BEGIN
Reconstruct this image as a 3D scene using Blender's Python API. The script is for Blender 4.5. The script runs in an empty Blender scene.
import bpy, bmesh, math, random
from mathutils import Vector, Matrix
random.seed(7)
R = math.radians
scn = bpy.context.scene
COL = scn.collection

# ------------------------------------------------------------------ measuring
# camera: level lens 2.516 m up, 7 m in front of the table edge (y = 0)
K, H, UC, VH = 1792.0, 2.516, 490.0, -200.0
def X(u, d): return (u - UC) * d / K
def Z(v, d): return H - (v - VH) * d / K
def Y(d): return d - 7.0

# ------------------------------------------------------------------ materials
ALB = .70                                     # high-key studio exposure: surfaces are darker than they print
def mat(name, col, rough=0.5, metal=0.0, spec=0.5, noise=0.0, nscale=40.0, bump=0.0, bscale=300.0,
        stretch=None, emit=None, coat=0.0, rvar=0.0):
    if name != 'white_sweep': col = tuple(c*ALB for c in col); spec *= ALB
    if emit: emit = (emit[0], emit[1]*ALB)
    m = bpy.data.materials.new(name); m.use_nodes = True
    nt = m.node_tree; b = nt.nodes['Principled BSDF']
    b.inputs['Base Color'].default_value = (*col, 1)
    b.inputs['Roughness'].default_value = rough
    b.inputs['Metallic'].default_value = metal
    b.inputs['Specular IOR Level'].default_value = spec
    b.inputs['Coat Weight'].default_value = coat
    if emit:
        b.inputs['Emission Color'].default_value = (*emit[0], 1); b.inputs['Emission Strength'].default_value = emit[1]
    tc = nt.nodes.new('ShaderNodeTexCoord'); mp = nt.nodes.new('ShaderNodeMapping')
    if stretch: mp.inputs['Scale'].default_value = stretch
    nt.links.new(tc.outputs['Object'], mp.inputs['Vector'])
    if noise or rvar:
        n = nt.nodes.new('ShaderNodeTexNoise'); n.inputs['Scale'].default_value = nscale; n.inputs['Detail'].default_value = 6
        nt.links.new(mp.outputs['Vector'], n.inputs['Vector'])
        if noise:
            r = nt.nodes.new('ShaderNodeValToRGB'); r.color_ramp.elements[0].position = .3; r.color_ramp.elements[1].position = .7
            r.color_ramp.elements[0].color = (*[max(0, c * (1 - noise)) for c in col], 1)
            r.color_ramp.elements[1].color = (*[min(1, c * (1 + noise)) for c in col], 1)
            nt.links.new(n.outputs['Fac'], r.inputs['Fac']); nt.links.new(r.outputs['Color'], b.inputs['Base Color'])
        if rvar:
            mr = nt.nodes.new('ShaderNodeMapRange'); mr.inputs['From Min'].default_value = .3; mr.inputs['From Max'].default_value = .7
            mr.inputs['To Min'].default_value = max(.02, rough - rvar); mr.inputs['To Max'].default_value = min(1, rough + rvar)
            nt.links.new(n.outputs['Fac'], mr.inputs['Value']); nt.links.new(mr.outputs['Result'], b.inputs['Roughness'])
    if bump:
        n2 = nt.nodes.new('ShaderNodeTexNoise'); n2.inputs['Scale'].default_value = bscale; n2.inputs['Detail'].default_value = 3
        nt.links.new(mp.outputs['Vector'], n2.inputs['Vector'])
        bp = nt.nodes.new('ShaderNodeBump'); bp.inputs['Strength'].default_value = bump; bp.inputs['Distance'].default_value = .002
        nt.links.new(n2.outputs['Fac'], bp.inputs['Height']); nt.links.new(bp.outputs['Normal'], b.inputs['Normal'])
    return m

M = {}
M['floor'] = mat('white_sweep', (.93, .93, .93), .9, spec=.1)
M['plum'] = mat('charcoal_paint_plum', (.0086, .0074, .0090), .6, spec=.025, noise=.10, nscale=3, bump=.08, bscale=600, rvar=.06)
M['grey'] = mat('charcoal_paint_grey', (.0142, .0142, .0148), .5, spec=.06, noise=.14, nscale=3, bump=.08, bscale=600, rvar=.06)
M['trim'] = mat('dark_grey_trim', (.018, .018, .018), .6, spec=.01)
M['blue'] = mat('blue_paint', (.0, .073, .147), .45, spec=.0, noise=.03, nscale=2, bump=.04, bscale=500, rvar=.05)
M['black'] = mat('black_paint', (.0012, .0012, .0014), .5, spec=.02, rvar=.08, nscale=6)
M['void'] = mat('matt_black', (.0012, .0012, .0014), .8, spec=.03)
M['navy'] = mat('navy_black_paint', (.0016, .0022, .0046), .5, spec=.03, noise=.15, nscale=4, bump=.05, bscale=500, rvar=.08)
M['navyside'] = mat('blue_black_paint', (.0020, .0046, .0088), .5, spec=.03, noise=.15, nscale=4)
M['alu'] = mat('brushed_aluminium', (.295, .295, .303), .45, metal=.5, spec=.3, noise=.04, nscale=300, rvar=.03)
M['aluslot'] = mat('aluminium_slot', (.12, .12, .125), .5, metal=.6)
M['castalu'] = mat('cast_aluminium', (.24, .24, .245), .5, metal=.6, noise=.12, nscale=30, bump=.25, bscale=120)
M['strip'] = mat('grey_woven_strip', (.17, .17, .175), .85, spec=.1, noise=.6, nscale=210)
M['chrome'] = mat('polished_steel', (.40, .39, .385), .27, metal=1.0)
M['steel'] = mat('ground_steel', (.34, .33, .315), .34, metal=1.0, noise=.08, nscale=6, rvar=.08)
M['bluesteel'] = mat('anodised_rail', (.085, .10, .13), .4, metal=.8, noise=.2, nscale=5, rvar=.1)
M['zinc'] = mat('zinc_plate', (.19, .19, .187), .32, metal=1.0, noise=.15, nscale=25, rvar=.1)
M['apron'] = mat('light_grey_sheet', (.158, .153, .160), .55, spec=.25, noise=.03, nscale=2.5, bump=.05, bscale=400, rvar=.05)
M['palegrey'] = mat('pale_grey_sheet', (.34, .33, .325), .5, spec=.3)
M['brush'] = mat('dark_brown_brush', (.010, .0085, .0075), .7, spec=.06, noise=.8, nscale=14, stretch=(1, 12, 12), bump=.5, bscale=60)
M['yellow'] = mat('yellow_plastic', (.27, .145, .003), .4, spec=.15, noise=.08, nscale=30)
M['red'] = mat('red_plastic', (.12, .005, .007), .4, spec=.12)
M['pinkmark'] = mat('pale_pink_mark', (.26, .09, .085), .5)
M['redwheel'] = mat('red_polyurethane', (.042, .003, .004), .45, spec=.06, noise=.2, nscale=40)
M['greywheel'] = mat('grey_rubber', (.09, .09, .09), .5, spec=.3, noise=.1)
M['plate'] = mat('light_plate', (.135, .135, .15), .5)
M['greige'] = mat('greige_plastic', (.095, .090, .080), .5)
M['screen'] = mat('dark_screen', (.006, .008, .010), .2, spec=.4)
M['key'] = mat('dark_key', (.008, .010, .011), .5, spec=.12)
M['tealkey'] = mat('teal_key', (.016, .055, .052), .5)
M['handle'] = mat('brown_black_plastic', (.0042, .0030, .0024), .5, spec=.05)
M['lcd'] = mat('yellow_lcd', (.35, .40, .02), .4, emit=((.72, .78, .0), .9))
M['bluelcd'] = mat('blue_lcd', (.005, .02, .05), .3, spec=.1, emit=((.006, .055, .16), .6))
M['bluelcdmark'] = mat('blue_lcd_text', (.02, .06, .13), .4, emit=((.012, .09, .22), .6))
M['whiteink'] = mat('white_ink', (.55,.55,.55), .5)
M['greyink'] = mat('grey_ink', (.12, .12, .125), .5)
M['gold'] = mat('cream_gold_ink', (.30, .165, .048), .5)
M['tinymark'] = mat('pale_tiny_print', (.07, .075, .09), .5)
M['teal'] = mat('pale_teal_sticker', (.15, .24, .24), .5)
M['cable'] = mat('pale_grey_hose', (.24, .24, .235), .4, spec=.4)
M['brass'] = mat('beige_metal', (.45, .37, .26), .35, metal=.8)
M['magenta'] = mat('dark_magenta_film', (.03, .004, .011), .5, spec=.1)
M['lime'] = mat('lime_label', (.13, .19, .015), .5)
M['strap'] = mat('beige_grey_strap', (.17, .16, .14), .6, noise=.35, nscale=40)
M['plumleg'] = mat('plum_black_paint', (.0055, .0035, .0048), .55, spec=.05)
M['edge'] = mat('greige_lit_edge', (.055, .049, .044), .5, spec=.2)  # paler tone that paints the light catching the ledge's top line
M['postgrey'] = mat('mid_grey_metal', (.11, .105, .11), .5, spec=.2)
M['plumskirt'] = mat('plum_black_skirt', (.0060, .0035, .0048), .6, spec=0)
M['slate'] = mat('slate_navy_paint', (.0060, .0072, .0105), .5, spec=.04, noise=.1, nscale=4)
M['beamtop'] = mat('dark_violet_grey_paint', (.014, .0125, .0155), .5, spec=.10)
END
Copy the lines from the start of the data verbatim, stopping after the line containing "def Y(d): return d - 7.0".

# [Exercise output]
Reconstruct this image as a 3D scene using Blender's Python API. The script is for Blender 4.5. The script runs in an empty Blender scene.
import bpy, bmesh, math, random
from mathutils import Vector, Matrix
random.seed(7)
R = math.radians
scn = bpy.context.scene
COL = scn.collection

# ------------------------------------------------------------------ measuring
# camera: level lens 2.516 m up, 7 m in front of the table edge (y = 0)
K, H, UC, VH = 1792.0, 2.516, 490.0, -200.0
def X(u, d): return (u - UC) * d / K
def Z(v, d): return H - (v - VH) * d / K
def Y(d): return d - 7.0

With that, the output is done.